Escribe el historiador y periodista canadiense Ignatieff en El honor del guerrero que si el pasado continúa atormentando tan ferozmente a los Balcanes es, precisamente, porque no es pasado, porque en aquella región del mundo el tiempo no se vive en un orden serial, sino en un orden simultáneo en el que pasado y presente se amalgaman indiferenciadamente. La misma idea es expresada por el periodista norteamericano Kaplan en su trabajo Fantasmas balcánicos: en aquel mundo, el tiempo está como encapsulado, como resume un ex ministro de Asuntos Exteriores búlgaro: "Estamos totalmente sumergidos en nuestras propias historias". Por último, en su hermoso libro Tres cantos fúnebres por Kosovo el escritor albanés Ismaíl Kadaré relata el drama de dos rapsodas, uno serbio y otro albanés, fugitivos tras la derrota sufrida en 1389 a manos del ejército otomano de una coalición cristiana integrada por serbios, albaneses y rumanos, y que a pesar de todo no pueden dejar de echarse mutuamente en cara viejos agravios: "Tanto el uno como el otro estaban cautivos de su pasado, pero ninguno podía ni quería liberarse de las cadenas seculares que los ataban".

Por primera vez en este siglo los vascos podemos experimentar un principio de inflexión que quiebre una historia colectiva pesadamente lineal. Durante este año hemos vivido un período de desacostumbramiento, una experiencia colectiva de descompresión, un despojamiento de toda veneración supersticiosa por el pasado (como recomienda Marx en su 18 Brumario a todo aquel que quiera emprender una revolución). Por primera vez hemos comprobado que es posible vivir sin que la tradición de todas las generaciones muertas -otra vez Marx- oprima como una pesadilla el futuro de los vivos. Ocurra lo que ocurra en los meses próximos, la ruptura histórica se ha producido en esta Euskal Herria nuestra (o, si se prefiere, en este nuestro País Vasco-Navarro). Es cierto que no tenemos garantías de que la violencia de motivaciones políticas haya desaparecido definitivamente de nuestras vidas; los acontecimientos de estos mismos días -violencia callejera, amenazas, actividades eufemísticamente llamadas "de reaprovisionamiento"- agravan la sensación de que ETA sigue ahí, como un tenebroso Gran Hermano, vigilando nuestro presente y amenazando nuestro futuro. Incluso se ha llegado a pronosticar un gran atentado "sin sangre" antes de las elecciones generales del año 2000 como demostración de fuerza, según el modelo irlandés tan querido para los nacionalistas vascos. Pudiera ser.
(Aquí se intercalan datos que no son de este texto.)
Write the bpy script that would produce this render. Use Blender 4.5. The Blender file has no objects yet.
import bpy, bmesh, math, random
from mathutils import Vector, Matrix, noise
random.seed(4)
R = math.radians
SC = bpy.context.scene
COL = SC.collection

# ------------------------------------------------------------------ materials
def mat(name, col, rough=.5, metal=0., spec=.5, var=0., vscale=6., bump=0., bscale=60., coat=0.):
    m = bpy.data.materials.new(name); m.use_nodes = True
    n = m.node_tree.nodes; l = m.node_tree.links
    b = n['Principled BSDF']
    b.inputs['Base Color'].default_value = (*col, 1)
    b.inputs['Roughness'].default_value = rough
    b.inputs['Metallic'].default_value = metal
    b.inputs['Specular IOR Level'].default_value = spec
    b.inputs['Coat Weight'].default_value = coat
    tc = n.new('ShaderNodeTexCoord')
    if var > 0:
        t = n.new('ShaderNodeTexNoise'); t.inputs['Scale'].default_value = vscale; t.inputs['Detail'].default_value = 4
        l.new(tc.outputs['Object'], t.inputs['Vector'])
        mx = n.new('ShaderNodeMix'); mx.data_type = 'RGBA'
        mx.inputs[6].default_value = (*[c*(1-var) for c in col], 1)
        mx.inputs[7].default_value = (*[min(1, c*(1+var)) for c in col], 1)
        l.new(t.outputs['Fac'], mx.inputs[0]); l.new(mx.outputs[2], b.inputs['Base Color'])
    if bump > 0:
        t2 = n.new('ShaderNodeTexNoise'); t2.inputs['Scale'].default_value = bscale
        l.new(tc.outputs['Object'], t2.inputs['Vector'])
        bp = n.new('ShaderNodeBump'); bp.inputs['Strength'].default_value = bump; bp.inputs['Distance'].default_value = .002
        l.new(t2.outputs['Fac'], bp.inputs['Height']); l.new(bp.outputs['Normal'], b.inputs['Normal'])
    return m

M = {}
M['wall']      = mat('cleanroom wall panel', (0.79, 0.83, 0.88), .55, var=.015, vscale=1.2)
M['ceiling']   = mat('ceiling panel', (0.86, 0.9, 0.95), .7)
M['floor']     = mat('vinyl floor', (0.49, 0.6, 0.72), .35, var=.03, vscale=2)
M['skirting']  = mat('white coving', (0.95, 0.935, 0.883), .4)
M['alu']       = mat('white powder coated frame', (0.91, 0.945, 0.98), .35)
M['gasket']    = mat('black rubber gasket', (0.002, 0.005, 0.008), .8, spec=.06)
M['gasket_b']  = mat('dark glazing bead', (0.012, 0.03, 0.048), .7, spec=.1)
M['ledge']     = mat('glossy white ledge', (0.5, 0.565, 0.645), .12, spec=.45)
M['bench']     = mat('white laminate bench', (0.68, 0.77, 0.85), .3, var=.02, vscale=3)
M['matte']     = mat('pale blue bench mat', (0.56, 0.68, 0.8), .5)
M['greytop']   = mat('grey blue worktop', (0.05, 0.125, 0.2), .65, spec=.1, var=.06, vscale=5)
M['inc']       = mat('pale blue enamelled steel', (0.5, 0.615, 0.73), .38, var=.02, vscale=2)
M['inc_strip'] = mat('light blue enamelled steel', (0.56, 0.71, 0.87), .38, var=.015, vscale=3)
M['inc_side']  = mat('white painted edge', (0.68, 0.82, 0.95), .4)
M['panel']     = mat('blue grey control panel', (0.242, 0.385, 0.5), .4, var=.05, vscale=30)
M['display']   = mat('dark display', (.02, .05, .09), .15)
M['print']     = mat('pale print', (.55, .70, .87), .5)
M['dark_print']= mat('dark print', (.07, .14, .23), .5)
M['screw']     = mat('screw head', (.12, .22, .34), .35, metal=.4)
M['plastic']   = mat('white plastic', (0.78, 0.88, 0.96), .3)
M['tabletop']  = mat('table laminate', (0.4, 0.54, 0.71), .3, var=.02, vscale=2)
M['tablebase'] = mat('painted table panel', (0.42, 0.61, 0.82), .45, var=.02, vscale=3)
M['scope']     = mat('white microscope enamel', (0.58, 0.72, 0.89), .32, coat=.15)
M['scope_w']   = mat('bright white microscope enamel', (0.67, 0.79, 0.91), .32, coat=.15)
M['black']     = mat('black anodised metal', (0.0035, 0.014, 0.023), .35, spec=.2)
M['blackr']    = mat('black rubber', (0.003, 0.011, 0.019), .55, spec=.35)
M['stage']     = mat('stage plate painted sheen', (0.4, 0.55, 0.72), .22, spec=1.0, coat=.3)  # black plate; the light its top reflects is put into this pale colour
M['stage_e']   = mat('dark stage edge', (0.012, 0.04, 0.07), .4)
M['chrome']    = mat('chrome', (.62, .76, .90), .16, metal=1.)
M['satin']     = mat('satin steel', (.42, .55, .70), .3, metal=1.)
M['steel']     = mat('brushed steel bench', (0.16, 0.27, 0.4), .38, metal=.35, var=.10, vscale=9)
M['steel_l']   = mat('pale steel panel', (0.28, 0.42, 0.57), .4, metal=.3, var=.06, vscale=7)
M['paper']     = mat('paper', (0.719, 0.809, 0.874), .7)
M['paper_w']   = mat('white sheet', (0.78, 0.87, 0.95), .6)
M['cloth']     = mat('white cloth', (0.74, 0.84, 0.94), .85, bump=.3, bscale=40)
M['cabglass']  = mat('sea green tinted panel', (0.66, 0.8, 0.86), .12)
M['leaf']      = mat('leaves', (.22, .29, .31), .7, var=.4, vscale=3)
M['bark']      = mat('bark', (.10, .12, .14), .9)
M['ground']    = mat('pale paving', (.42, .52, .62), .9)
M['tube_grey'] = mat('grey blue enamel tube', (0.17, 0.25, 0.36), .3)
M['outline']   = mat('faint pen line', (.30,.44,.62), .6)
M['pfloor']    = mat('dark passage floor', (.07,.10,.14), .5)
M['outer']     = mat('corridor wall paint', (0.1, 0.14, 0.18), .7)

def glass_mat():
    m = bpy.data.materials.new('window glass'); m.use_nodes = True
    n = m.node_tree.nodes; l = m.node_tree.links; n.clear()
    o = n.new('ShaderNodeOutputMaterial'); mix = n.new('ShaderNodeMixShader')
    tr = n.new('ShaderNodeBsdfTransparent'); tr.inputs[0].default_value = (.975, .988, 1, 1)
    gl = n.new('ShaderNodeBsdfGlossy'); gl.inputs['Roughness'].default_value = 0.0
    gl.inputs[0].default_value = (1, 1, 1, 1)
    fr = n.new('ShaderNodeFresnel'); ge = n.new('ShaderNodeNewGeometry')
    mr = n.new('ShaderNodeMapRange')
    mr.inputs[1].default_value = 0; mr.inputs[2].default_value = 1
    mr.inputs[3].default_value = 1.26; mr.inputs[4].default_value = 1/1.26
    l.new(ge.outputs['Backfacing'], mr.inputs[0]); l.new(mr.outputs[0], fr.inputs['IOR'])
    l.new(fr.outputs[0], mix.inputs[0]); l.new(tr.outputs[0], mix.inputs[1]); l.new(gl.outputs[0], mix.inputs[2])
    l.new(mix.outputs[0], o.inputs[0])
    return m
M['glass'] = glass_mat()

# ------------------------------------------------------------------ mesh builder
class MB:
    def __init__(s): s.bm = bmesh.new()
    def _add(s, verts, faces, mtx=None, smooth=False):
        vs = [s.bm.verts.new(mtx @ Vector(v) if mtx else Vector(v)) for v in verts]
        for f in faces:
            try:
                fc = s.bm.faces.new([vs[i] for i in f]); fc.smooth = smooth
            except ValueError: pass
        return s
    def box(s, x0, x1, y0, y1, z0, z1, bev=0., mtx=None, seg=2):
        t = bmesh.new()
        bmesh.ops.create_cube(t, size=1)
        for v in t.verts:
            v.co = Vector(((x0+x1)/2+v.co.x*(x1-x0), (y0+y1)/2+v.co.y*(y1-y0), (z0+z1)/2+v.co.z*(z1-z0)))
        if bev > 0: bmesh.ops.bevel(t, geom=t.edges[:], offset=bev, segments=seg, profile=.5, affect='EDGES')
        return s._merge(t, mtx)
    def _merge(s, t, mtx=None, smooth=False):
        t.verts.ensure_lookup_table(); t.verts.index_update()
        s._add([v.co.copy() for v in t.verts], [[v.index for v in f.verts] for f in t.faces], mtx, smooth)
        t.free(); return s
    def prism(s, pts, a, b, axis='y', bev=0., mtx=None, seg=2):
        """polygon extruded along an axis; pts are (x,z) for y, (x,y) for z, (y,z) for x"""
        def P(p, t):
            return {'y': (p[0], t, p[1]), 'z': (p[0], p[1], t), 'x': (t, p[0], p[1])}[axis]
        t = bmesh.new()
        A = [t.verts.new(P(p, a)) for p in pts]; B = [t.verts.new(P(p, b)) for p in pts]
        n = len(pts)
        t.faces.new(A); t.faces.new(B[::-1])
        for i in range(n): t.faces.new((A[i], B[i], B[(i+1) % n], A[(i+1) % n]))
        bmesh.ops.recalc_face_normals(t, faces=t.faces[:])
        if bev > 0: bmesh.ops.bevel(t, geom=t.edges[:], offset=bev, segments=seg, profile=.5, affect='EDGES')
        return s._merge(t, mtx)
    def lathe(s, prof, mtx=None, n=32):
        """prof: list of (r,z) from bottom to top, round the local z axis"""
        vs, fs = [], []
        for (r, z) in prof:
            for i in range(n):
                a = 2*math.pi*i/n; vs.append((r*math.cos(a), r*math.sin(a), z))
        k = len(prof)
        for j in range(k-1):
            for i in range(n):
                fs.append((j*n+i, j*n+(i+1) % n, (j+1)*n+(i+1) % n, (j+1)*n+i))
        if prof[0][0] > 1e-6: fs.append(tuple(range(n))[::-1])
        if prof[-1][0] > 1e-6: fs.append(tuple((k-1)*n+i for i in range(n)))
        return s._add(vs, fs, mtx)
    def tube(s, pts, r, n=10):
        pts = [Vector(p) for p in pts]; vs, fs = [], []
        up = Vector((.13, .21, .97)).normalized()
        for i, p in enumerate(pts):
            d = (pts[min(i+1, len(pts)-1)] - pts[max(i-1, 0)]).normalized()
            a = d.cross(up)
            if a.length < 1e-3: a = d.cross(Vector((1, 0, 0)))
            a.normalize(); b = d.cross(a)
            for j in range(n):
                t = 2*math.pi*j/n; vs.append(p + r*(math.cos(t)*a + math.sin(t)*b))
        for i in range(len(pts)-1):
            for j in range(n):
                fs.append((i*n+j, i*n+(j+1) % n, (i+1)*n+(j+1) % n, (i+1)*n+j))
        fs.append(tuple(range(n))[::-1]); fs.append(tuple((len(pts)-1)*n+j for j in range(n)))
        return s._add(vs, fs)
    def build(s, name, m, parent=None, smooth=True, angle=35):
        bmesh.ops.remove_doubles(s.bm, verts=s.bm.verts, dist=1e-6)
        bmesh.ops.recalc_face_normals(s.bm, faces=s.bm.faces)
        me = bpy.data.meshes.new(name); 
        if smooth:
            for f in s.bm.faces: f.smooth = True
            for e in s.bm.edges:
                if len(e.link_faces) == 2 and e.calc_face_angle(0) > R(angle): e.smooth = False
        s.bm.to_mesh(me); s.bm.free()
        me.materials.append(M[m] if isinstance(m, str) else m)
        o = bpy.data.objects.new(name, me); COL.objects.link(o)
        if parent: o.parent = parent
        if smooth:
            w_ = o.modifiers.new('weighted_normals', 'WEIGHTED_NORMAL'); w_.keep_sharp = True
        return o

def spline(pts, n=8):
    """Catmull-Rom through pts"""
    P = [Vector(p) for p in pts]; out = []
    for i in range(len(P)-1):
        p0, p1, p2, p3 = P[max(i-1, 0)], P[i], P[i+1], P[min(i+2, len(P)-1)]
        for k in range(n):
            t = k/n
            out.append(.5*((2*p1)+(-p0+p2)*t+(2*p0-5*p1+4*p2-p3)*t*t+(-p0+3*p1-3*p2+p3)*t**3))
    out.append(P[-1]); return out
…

Pero nada de eso permitirá recomponer el hilo histórico. Al contrario, si durante décadas la violencia ha servido para dar continuidad a una particular narrativa histórica encapsulando el tiempo en un magma indiferenciado, un retorno de la violencia sólo serviría para aumentar la sensación de distancia entre un pasado lejanísimo y el tiempo presente. Si la violencia de ayer parecía condenarnos a ser contemporáneos de personas que vivieron y murieron hace muchos años (según algunos, centenares de años), la violencia de hoy tan sólo lograría aumentar su carácter de fenómeno radicalmente extemporáneo, fuera de este lugar y fuera de este tiempo. Tan extemporáneo como determinados discursos sobre agravios, identidades y territorios.